> Task input:
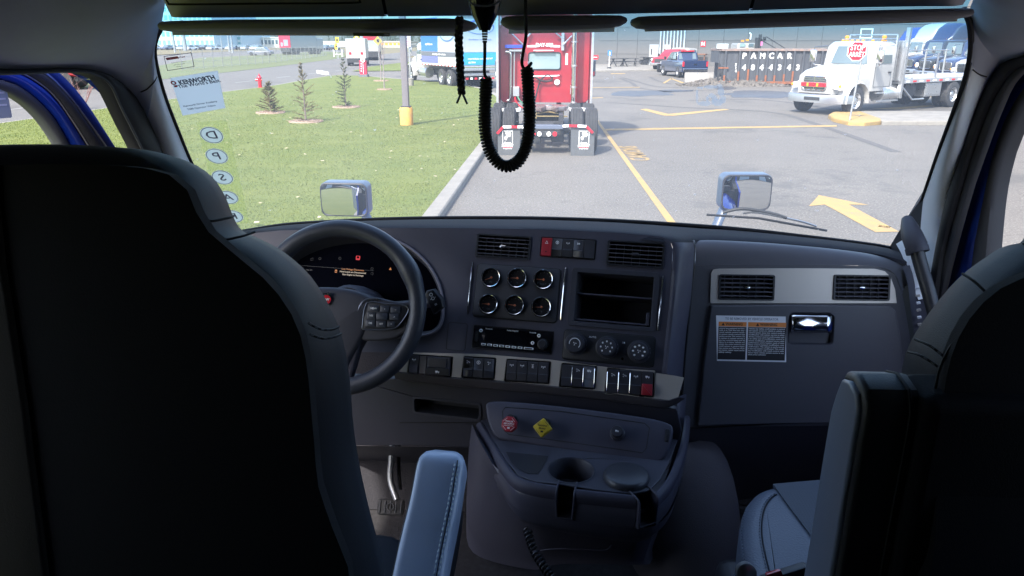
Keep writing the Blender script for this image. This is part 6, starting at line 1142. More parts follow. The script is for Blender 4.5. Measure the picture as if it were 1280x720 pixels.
mb.grid([A2, [a.lerp(b, .15) + V((0, 0, .003)) for a, b in zip(A2, B2)], [a.lerp(b, .8) + V((0, 0, .002)) for a, b in zip(A2, B2)], B2, [b + V((0, -.002, -.02)) for b in B2]]); mb.obj('band_lip', mat('lip_plastic', (.065, .06, .07), .5, grain=.2, gscale=900), sb_)
gl_ = [['axle', None, 'big'], ['gears', 'ring', 'fan'], ['axle', 'axle', 'axle2', 'axle'], [None, 'gears', 'truck'], ['gears', 'gears', 'axle', 'truck']]
for i, (q, o_) in enumerate(zip(pods, PQ)):
    pw = well('switch_pod', None, .008, BLK, sb_, M=CP.at(0, 0, .010), outl=o_); Q = podq(q); us = gl_[i]; nn = len(us); ed = [0, .24, .42, 1] if i == 0 else [k / nn for k in range(nn + 1)]
    tl_, tr_, br2, bl2 = [V(a).to_2d() for a in Q]
    for k, gkind in enumerate(us):
        a_ = tl_.lerp(tr_, ed[k] * .94 + .03); b2 = tl_.lerp(tr_, ed[k + 1] * .94 + .03); c_ = bl2.lerp(br2, ed[k] * .94 + .03); d_ = bl2.lerp(br2, ed[k + 1] * .94 + .03)
        uM = frame(CP.P((c_.x + a_.x) / 2, (c_.y + a_.y) / 2, .010), CP.P(b2.x, b2.y, 0) - CP.P(a_.x, a_.y, 0), CP.n); w_ = (b2 - a_).length; h_ = (a_ - c_).length * .90
        red = i == 4 and k == 3; s_ = rocker(uM, .0008, w_ - .0008, -h_ / 2, h_ / 2, SW, pw, cut=not (i == 0 and k == 1))
        if red: mb = MB(uM); mb.puff(rr(.001, -h_ / 2 + .001, w_ - .001, -.001, .001), .001, .013, .002, 2); rd = mb.obj('switch_guard', RHZ, pw); rd['label'] = 'red guard over the last switch'
        if i in (3,) or (i == 4 and k < 3):
            mb = MB(uM); x = w_ if i == 3 else 0; mb.tube([(x - .0004, -h_ * .42, .006), (x, 0, .0085), (x - .0004, h_ * .38, .006)], .0009, 6); mb.obj('chrome_edge', CHROME, s_)
        if i == 0 and k == 0: mb = MB(uM); mb.box(.002, w_ - .002, -h_ * .45, -.001, .0075, .0085); mb.obj('switch_cap', PL, s_, bevel=.0008)
        if gkind == 'big': mb = MB(uM); mb.box(w_ * .1, w_ * .85, -h_ * .1, h_ * .42, .004, .007); mb.obj('trailer_valve_cover', PLB, s_, bevel=.002); glyph(uM @ Matrix.Translation((w_ * .5, -h_ * .32, .0085)), 'truck', .0055, s_)
        elif gkind: glyph(uM @ Matrix.Translation((w_ / 2, h_ * .27, .0062)), gkind, min(w_ * .3, .0048), s_)
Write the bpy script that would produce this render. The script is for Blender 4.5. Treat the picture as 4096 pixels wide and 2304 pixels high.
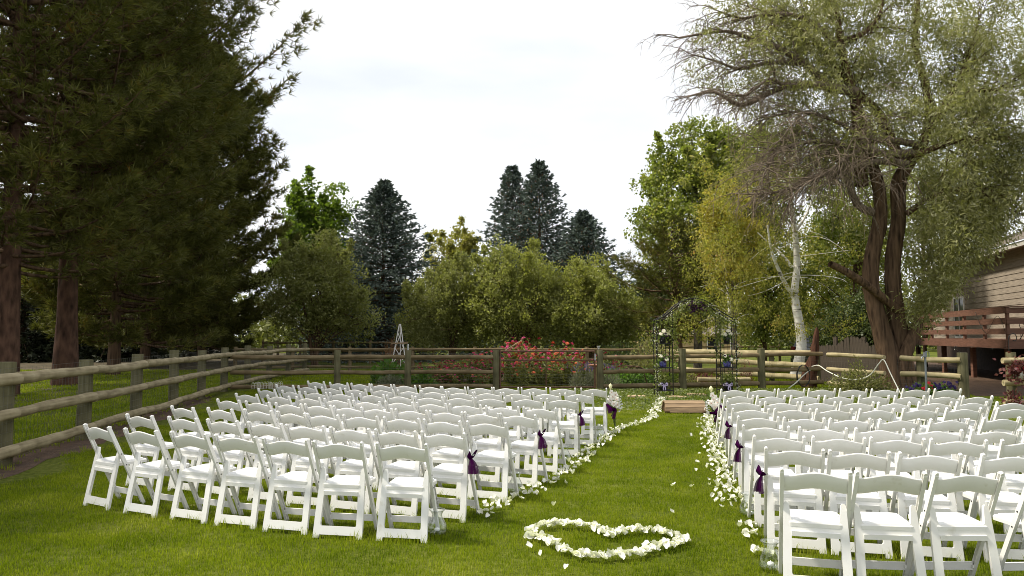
import bpy, math, random
import numpy as np
from mathutils import Vector, Matrix, Quaternion
from mathutils.geometry import tessellate_polygon

for o in list(bpy.data.objects):
    bpy.data.objects.remove(o)
SC = bpy.context.scene
COL = SC.collection
R = math.radians

# ------------------------------------------------------------------ camera
EYE = 1.66
PITCH = math.atan(188 / 2900)
cam_data = bpy.data.cameras.new('camera')
cam = bpy.data.objects.new('camera', cam_data)
COL.objects.link(cam)
cam.location = (0, 0, EYE)
cam.rotation_euler = (math.pi / 2 + PITCH, 0, 0)
cam_data.sensor_width = 36.0
cam_data.lens = 36.0 * 2900 / 4096
cam_data.clip_start = 0.05
cam_data.clip_end = 900
SC.camera = cam

# ------------------------------------------------------------------ sky and sun
SUN_DIR = Vector((-0.99, 0.08, 0.0)).normalized()
SUN_ELEV = R(55)
world = bpy.data.worlds.new('World')
SC.world = world
world.use_nodes = True
wn, wl = world.node_tree.nodes, world.node_tree.links
wn.clear()
w_out = wn.new('ShaderNodeOutputWorld')
w_bg = wn.new('ShaderNodeBackground')
w_bg.inputs['Strength'].default_value = 0.1
w_sky = wn.new('ShaderNodeTexSky')
w_sky.sky_type = 'NISHITA'
w_sky.sun_disc = False
w_sky.sun_elevation = SUN_ELEV
w_sky.sun_rotation = math.atan2(SUN_DIR.x, SUN_DIR.y) % (2 * math.pi)
w_tc = wn.new('ShaderNodeTexCoord')
w_map = wn.new('ShaderNodeMapping')
w_map.inputs['Scale'].default_value = (1.2, 1.2, 4.0)
w_noise = wn.new('ShaderNodeTexNoise')
w_noise.inputs['Scale'].default_value = 1.6
w_noise.inputs['Detail'].default_value = 5
w_ramp = wn.new('ShaderNodeValToRGB')
w_ramp.color_ramp.elements[0].position = 0.36
w_ramp.color_ramp.elements[0].color = (0.78, 0.815, 0.87, 1)
w_ramp.color_ramp.elements[1].position = 0.62
w_ramp.color_ramp.elements[1].color = (1, 1, 1, 1)
w_scale = wn.new('ShaderNodeVectorMath')
w_scale.operation = 'SCALE'
w_scale.inputs['Scale'].default_value = 10.2
w_mix = wn.new('ShaderNodeMix')
w_mix.data_type = 'RGBA'
w_mix.inputs['Factor'].default_value = 0.9
wl.new(w_tc.outputs['Generated'], w_map.inputs['Vector'])
wl.new(w_map.outputs['Vector'], w_noise.inputs['Vector'])
wl.new(w_noise.outputs['Fac'], w_ramp.inputs['Fac'])
wl.new(w_ramp.outputs['Color'], w_scale.inputs[0])
wl.new(w_sky.outputs['Color'], w_mix.inputs[6])
wl.new(w_scale.outputs['Vector'], w_mix.inputs[7])
wl.new(w_mix.outputs[2], w_bg.inputs['Color'])
wl.new(w_bg.outputs['Background'], w_out.inputs['Surface'])

sun_data = bpy.data.lights.new('sun', 'SUN')
sun_data.energy = 4.6
sun_data.angle = R(5.0)
sun_data.color = (1.0, 0.93, 0.80)
sun = bpy.data.objects.new('sun', sun_data)
COL.objects.link(sun)
to_sun = SUN_DIR * math.cos(SUN_ELEV) + Vector((0, 0, math.sin(SUN_ELEV)))
sun.rotation_euler = to_sun.to_track_quat('Z', 'Y').to_euler()
sun.location = to_sun * 60

SC.view_settings.view_transform = 'Standard'
SC.view_settings.look = 'None'
SC.view_settings.exposure = 0.3
SC.view_settings.gamma = 1.0
SC.view_settings.use_curve_mapping = False
SC.render.engine = 'CYCLES'
SC.cycles.filter_width = 0.95
SC.cycles.use_denoising = True
SC.cycles.denoiser = 'OPENIMAGEDENOISE'
SC.cycles.denoising_prefilter = 'ACCURATE'
SC.cycles.sample_clamp_indirect = 4.0
SC.cycles.max_bounces = 6
SC.cycles.diffuse_bounces = 3
SC.cycles.transparent_max_bounces = 24

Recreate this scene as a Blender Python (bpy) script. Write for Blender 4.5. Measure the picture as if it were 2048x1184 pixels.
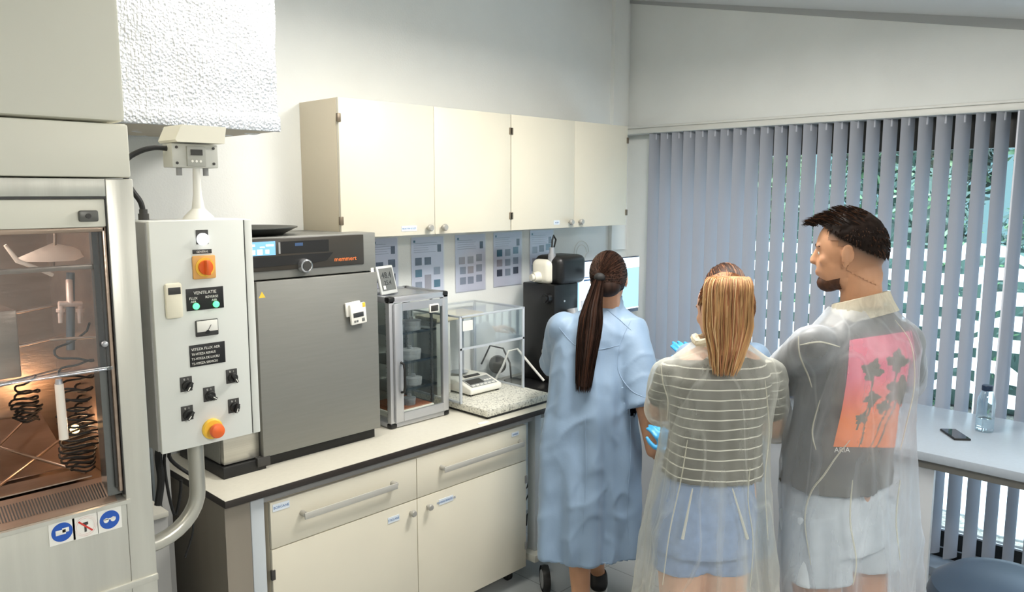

> Exercise objective:
Reproduce every entry word for word, but omit the pictures.

> Answer below:
Keep writing the Blender script for this image. This is part 6, starting at line 1142. More parts follow. The script is for Blender 4.5. Measure the picture as if it were 1280x720 pixels.
mb.grid([A2, [a.lerp(b, .15) + V((0, 0, .003)) for a, b in zip(A2, B2)], [a.lerp(b, .8) + V((0, 0, .002)) for a, b in zip(A2, B2)], B2, [b + V((0, -.002, -.02)) for b in B2]]); mb.obj('band_lip', mat('lip_plastic', (.065, .06, .07), .5, grain=.2, gscale=900), sb_)
gl_ = [['axle', None, 'big'], ['gears', 'ring', 'fan'], ['axle', 'axle', 'axle2', 'axle'], [None, 'gears', 'truck'], ['gears', 'gears', 'axle', 'truck']]
for i, (q, o_) in enumerate(zip(pods, PQ)):
    pw = well('switch_pod', None, .008, BLK, sb_, M=CP.at(0, 0, .010), outl=o_); Q = podq(q); us = gl_[i]; nn = len(us); ed = [0, .24, .42, 1] if i == 0 else [k / nn for k in range(nn + 1)]
    tl_, tr_, br2, bl2 = [V(a).to_2d() for a in Q]
    for k, gkind in enumerate(us):
        a_ = tl_.lerp(tr_, ed[k] * .94 + .03); b2 = tl_.lerp(tr_, ed[k + 1] * .94 + .03); c_ = bl2.lerp(br2, ed[k] * .94 + .03); d_ = bl2.lerp(br2, ed[k + 1] * .94 + .03)
        uM = frame(CP.P((c_.x + a_.x) / 2, (c_.y + a_.y) / 2, .010), CP.P(b2.x, b2.y, 0) - CP.P(a_.x, a_.y, 0), CP.n); w_ = (b2 - a_).length; h_ = (a_ - c_).length * .90
        red = i == 4 and k == 3; s_ = rocker(uM, .0008, w_ - .0008, -h_ / 2, h_ / 2, SW, pw, cut=not (i == 0 and k == 1))
        if red: mb = MB(uM); mb.puff(rr(.001, -h_ / 2 + .001, w_ - .001, -.001, .001), .001, .013, .002, 2); rd = mb.obj('switch_guard', RHZ, pw); rd['label'] = 'red guard over the last switch'
        if i in (3,) or (i == 4 and k < 3):
            mb = MB(uM); x = w_ if i == 3 else 0; mb.tube([(x - .0004, -h_ * .42, .006), (x, 0, .0085), (x - .0004, h_ * .38, .006)], .0009, 6); mb.obj('chrome_edge', CHROME, s_)
        if i == 0 and k == 0: mb = MB(uM); mb.box(.002, w_ - .002, -h_ * .45, -.001, .0075, .0085); mb.obj('switch_cap', PL, s_, bevel=.0008)
        if gkind == 'big': mb = MB(uM); mb.box(w_ * .1, w_ * .85, -h_ * .1, h_ * .42, .004, .007); mb.obj('trailer_valve_cover', PLB, s_, bevel=.002); glyph(uM @ Matrix.Translation((w_ * .5, -h_ * .32, .0085)), 'truck', .0055, s_)
        elif gkind: glyph(uM @ Matrix.Translation((w_ / 2, h_ * .27, .0062)), gkind, min(w_ * .3, .0048), s_)
Write the bpy script that would produce this render. The script is for Blender 4.5. Treat the picture as 4096 pixels wide and 2304 pixels high.
import bpy, math, random
import numpy as np
from mathutils import Vector, Matrix, Quaternion
from mathutils.geometry import tessellate_polygon

for o in list(bpy.data.objects):
    bpy.data.objects.remove(o)
SC = bpy.context.scene
COL = SC.collection
R = math.radians

# ------------------------------------------------------------------ camera
EYE = 1.66
PITCH = math.atan(188 / 2900)
cam_data = bpy.data.cameras.new('camera')
cam = bpy.data.objects.new('camera', cam_data)
COL.objects.link(cam)
cam.location = (0, 0, EYE)
cam.rotation_euler = (math.pi / 2 + PITCH, 0, 0)
cam_data.sensor_width = 36.0
cam_data.lens = 36.0 * 2900 / 4096
cam_data.clip_start = 0.05
cam_data.clip_end = 900
SC.camera = cam

# ------------------------------------------------------------------ sky and sun
SUN_DIR = Vector((-0.99, 0.08, 0.0)).normalized()
SUN_ELEV = R(55)
world = bpy.data.worlds.new('World')
SC.world = world
world.use_nodes = True
wn, wl = world.node_tree.nodes, world.node_tree.links
wn.clear()
w_out = wn.new('ShaderNodeOutputWorld')
w_bg = wn.new('ShaderNodeBackground')
w_bg.inputs['Strength'].default_value = 0.1
w_sky = wn.new('ShaderNodeTexSky')
w_sky.sky_type = 'NISHITA'
w_sky.sun_disc = False
w_sky.sun_elevation = SUN_ELEV
w_sky.sun_rotation = math.atan2(SUN_DIR.x, SUN_DIR.y) % (2 * math.pi)
w_tc = wn.new('ShaderNodeTexCoord')
w_map = wn.new('ShaderNodeMapping')
w_map.inputs['Scale'].default_value = (1.2, 1.2, 4.0)
w_noise = wn.new('ShaderNodeTexNoise')
w_noise.inputs['Scale'].default_value = 1.6
w_noise.inputs['Detail'].default_value = 5
w_ramp = wn.new('ShaderNodeValToRGB')
w_ramp.color_ramp.elements[0].position = 0.36
w_ramp.color_ramp.elements[0].color = (0.78, 0.815, 0.87, 1)
w_ramp.color_ramp.elements[1].position = 0.62
w_ramp.color_ramp.elements[1].color = (1, 1, 1, 1)
w_scale = wn.new('ShaderNodeVectorMath')
w_scale.operation = 'SCALE'
w_scale.inputs['Scale'].default_value = 10.2
w_mix = wn.new('ShaderNodeMix')
w_mix.data_type = 'RGBA'
w_mix.inputs['Factor'].default_value = 0.9
wl.new(w_tc.outputs['Generated'], w_map.inputs['Vector'])
wl.new(w_map.outputs['Vector'], w_noise.inputs['Vector'])
wl.new(w_noise.outputs['Fac'], w_ramp.inputs['Fac'])
wl.new(w_ramp.outputs['Color'], w_scale.inputs[0])
wl.new(w_sky.outputs['Color'], w_mix.inputs[6])
wl.new(w_scale.outputs['Vector'], w_mix.inputs[7])
wl.new(w_mix.outputs[2], w_bg.inputs['Color'])
wl.new(w_bg.outputs['Background'], w_out.inputs['Surface'])

sun_data = bpy.data.lights.new('sun', 'SUN')
sun_data.energy = 4.6
sun_data.angle = R(5.0)
sun_data.color = (1.0, 0.93, 0.80)
sun = bpy.data.objects.new('sun', sun_data)
COL.objects.link(sun)
to_sun = SUN_DIR * math.cos(SUN_ELEV) + Vector((0, 0, math.sin(SUN_ELEV)))
sun.rotation_euler = to_sun.to_track_quat('Z', 'Y').to_euler()
sun.location = to_sun * 60

SC.view_settings.view_transform = 'Standard'
SC.view_settings.look = 'None'
SC.view_settings.exposure = 0.3
SC.view_settings.gamma = 1.0
SC.view_settings.use_curve_mapping = False
SC.render.engine = 'CYCLES'
SC.cycles.filter_width = 0.95
SC.cycles.use_denoising = True
SC.cycles.denoiser = 'OPENIMAGEDENOISE'
SC.cycles.denoising_prefilter = 'ACCURATE'
SC.cycles.sample_clamp_indirect = 4.0
SC.cycles.max_bounces = 6
SC.cycles.diffuse_bounces = 3
SC.cycles.transparent_max_bounces = 24

Recreate this scene as a Blender Python (bpy) script. Write for Blender 4.5. Measure the picture as if it were 2048x1184 pixels.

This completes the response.